* START MATERIAL PROVIDED *

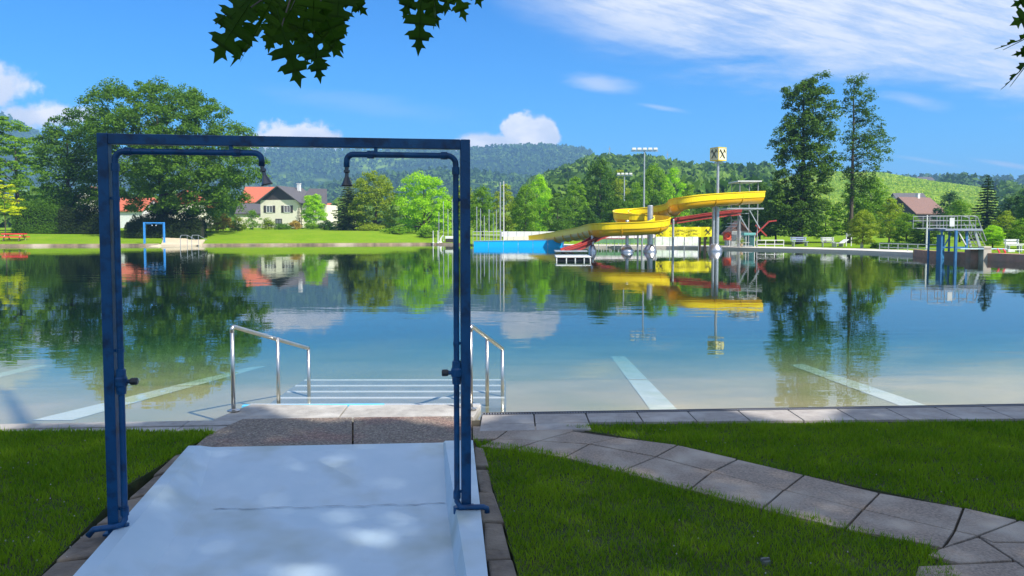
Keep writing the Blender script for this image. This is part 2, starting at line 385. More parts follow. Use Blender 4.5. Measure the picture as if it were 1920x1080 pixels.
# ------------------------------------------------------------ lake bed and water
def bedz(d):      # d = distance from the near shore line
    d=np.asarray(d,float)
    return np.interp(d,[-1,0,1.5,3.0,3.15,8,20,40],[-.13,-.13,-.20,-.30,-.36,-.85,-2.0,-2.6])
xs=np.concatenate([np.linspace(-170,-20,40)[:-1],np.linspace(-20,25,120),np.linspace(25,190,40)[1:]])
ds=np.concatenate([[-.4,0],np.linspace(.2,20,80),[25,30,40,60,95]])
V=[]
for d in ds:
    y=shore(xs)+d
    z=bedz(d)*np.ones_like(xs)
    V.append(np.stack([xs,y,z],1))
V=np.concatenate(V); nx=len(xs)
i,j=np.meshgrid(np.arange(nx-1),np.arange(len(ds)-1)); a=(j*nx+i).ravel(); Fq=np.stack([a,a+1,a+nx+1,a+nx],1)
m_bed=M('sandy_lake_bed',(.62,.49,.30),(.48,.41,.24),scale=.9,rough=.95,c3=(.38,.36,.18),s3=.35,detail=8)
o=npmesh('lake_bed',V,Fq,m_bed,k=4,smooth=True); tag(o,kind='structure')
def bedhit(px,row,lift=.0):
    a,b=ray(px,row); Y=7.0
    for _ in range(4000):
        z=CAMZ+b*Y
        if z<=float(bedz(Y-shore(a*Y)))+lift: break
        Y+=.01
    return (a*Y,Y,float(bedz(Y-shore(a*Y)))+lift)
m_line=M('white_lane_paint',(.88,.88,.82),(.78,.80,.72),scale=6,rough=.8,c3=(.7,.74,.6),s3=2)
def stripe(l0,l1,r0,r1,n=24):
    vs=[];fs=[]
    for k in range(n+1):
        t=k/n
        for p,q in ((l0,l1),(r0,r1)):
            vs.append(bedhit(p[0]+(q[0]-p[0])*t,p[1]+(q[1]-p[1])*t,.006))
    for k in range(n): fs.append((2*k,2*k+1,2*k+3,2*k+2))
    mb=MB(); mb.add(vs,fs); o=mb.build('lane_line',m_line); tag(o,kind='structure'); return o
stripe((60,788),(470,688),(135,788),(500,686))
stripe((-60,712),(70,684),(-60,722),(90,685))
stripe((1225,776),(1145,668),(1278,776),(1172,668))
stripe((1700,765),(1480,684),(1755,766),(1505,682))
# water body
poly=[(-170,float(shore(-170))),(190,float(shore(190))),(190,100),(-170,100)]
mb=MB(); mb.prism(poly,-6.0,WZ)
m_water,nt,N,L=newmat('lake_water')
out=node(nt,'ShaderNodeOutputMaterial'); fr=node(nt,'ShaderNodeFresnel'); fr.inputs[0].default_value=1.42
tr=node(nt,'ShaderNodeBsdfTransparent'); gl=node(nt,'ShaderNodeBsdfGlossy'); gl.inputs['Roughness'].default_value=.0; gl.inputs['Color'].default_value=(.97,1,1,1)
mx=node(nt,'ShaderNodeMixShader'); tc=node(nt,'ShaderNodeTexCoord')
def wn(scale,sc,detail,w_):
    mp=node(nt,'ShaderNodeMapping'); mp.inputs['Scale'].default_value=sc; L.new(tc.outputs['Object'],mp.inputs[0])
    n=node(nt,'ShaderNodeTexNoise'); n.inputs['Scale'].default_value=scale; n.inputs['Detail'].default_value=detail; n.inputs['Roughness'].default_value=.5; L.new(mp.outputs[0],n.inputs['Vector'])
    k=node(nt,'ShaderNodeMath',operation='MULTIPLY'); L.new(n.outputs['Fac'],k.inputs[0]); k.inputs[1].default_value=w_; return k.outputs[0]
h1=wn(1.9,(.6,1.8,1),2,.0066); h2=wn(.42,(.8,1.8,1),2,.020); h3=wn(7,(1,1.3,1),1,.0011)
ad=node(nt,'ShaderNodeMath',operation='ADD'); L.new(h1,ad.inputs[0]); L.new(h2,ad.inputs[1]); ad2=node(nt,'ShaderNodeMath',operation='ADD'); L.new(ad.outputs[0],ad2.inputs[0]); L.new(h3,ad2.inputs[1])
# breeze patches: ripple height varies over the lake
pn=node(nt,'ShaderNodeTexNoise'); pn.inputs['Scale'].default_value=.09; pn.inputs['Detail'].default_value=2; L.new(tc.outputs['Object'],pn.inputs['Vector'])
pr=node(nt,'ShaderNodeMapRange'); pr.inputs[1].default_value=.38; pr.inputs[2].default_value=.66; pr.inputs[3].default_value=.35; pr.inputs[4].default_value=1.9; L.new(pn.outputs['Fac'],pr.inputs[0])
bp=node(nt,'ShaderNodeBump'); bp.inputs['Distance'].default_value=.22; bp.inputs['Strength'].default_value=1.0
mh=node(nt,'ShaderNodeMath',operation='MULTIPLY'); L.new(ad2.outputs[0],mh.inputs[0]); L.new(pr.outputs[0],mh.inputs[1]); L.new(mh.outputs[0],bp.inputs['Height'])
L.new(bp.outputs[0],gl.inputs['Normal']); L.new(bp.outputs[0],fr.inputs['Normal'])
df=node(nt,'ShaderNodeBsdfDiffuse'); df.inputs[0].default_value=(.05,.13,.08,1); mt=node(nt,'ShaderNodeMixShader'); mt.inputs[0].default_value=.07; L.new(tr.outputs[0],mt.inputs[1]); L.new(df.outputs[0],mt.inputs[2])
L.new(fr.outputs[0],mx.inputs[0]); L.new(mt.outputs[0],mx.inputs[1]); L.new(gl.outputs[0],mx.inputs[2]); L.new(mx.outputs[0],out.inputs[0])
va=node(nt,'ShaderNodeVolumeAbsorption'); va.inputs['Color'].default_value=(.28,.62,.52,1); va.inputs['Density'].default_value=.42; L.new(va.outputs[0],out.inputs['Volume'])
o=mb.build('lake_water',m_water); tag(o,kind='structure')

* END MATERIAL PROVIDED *

Without including any picture, repeat the data exactly.

▶ **ANSWER TO THE PROBLEM**:
Keep writing the Blender script for this image. This is part 2, starting at line 385. More parts follow. Use Blender 4.5. Measure the picture as if it were 1920x1080 pixels.
# ------------------------------------------------------------ lake bed and water
def bedz(d):      # d = distance from the near shore line
    d=np.asarray(d,float)
    return np.interp(d,[-1,0,1.5,3.0,3.15,8,20,40],[-.13,-.13,-.20,-.30,-.36,-.85,-2.0,-2.6])
xs=np.concatenate([np.linspace(-170,-20,40)[:-1],np.linspace(-20,25,120),np.linspace(25,190,40)[1:]])
ds=np.concatenate([[-.4,0],np.linspace(.2,20,80),[25,30,40,60,95]])
V=[]
for d in ds:
    y=shore(xs)+d
    z=bedz(d)*np.ones_like(xs)
    V.append(np.stack([xs,y,z],1))
V=np.concatenate(V); nx=len(xs)
i,j=np.meshgrid(np.arange(nx-1),np.arange(len(ds)-1)); a=(j*nx+i).ravel(); Fq=np.stack([a,a+1,a+nx+1,a+nx],1)
m_bed=M('sandy_lake_bed',(.62,.49,.30),(.48,.41,.24),scale=.9,rough=.95,c3=(.38,.36,.18),s3=.35,detail=8)
o=npmesh('lake_bed',V,Fq,m_bed,k=4,smooth=True); tag(o,kind='structure')
def bedhit(px,row,lift=.0):
    a,b=ray(px,row); Y=7.0
    for _ in range(4000):
        z=CAMZ+b*Y
        if z<=float(bedz(Y-shore(a*Y)))+lift: break
        Y+=.01
    return (a*Y,Y,float(bedz(Y-shore(a*Y)))+lift)
m_line=M('white_lane_paint',(.88,.88,.82),(.78,.80,.72),scale=6,rough=.8,c3=(.7,.74,.6),s3=2)
def stripe(l0,l1,r0,r1,n=24):
    vs=[];fs=[]
    for k in range(n+1):
        t=k/n
        for p,q in ((l0,l1),(r0,r1)):
            vs.append(bedhit(p[0]+(q[0]-p[0])*t,p[1]+(q[1]-p[1])*t,.006))
    for k in range(n): fs.append((2*k,2*k+1,2*k+3,2*k+2))
    mb=MB(); mb.add(vs,fs); o=mb.build('lane_line',m_line); tag(o,kind='structure'); return o
stripe((60,788),(470,688),(135,788),(500,686))
stripe((-60,712),(70,684),(-60,722),(90,685))
stripe((1225,776),(1145,668),(1278,776),(1172,668))
stripe((1700,765),(1480,684),(1755,766),(1505,682))
# water body
poly=[(-170,float(shore(-170))),(190,float(shore(190))),(190,100),(-170,100)]
mb=MB(); mb.prism(poly,-6.0,WZ)
m_water,nt,N,L=newmat('lake_water')
out=node(nt,'ShaderNodeOutputMaterial'); fr=node(nt,'ShaderNodeFresnel'); fr.inputs[0].default_value=1.42
tr=node(nt,'ShaderNodeBsdfTransparent'); gl=node(nt,'ShaderNodeBsdfGlossy'); gl.inputs['Roughness'].default_value=.0; gl.inputs['Color'].default_value=(.97,1,1,1)
mx=node(nt,'ShaderNodeMixShader'); tc=node(nt,'ShaderNodeTexCoord')
def wn(scale,sc,detail,w_):
    mp=node(nt,'ShaderNodeMapping'); mp.inputs['Scale'].default_value=sc; L.new(tc.outputs['Object'],mp.inputs[0])
    n=node(nt,'ShaderNodeTexNoise'); n.inputs['Scale'].default_value=scale; n.inputs['Detail'].default_value=detail; n.inputs['Roughness'].default_value=.5; L.new(mp.outputs[0],n.inputs['Vector'])
    k=node(nt,'ShaderNodeMath',operation='MULTIPLY'); L.new(n.outputs['Fac'],k.inputs[0]); k.inputs[1].default_value=w_; return k.outputs[0]
h1=wn(1.9,(.6,1.8,1),2,.0066); h2=wn(.42,(.8,1.8,1),2,.020); h3=wn(7,(1,1.3,1),1,.0011)
ad=node(nt,'ShaderNodeMath',operation='ADD'); L.new(h1,ad.inputs[0]); L.new(h2,ad.inputs[1]); ad2=node(nt,'ShaderNodeMath',operation='ADD'); L.new(ad.outputs[0],ad2.inputs[0]); L.new(h3,ad2.inputs[1])
# breeze patches: ripple height varies over the lake
pn=node(nt,'ShaderNodeTexNoise'); pn.inputs['Scale'].default_value=.09; pn.inputs['Detail'].default_value=2; L.new(tc.outputs['Object'],pn.inputs['Vector'])
pr=node(nt,'ShaderNodeMapRange'); pr.inputs[1].default_value=.38; pr.inputs[2].default_value=.66; pr.inputs[3].default_value=.35; pr.inputs[4].default_value=1.9; L.new(pn.outputs['Fac'],pr.inputs[0])
bp=node(nt,'ShaderNodeBump'); bp.inputs['Distance'].default_value=.22; bp.inputs['Strength'].default_value=1.0
mh=node(nt,'ShaderNodeMath',operation='MULTIPLY'); L.new(ad2.outputs[0],mh.inputs[0]); L.new(pr.outputs[0],mh.inputs[1]); L.new(mh.outputs[0],bp.inputs['Height'])
L.new(bp.outputs[0],gl.inputs['Normal']); L.new(bp.outputs[0],fr.inputs['Normal'])
df=node(nt,'ShaderNodeBsdfDiffuse'); df.inputs[0].default_value=(.05,.13,.08,1); mt=node(nt,'ShaderNodeMixShader'); mt.inputs[0].default_value=.07; L.new(tr.outputs[0],mt.inputs[1]); L.new(df.outputs[0],mt.inputs[2])
L.new(fr.outputs[0],mx.inputs[0]); L.new(mt.outputs[0],mx.inputs[1]); L.new(gl.outputs[0],mx.inputs[2]); L.new(mx.outputs[0],out.inputs[0])
va=node(nt,'ShaderNodeVolumeAbsorption'); va.inputs['Color'].default_value=(.28,.62,.52,1); va.inputs['Density'].default_value=.42; L.new(va.outputs[0],out.inputs['Volume'])
o=mb.build('lake_water',m_water); tag(o,kind='structure')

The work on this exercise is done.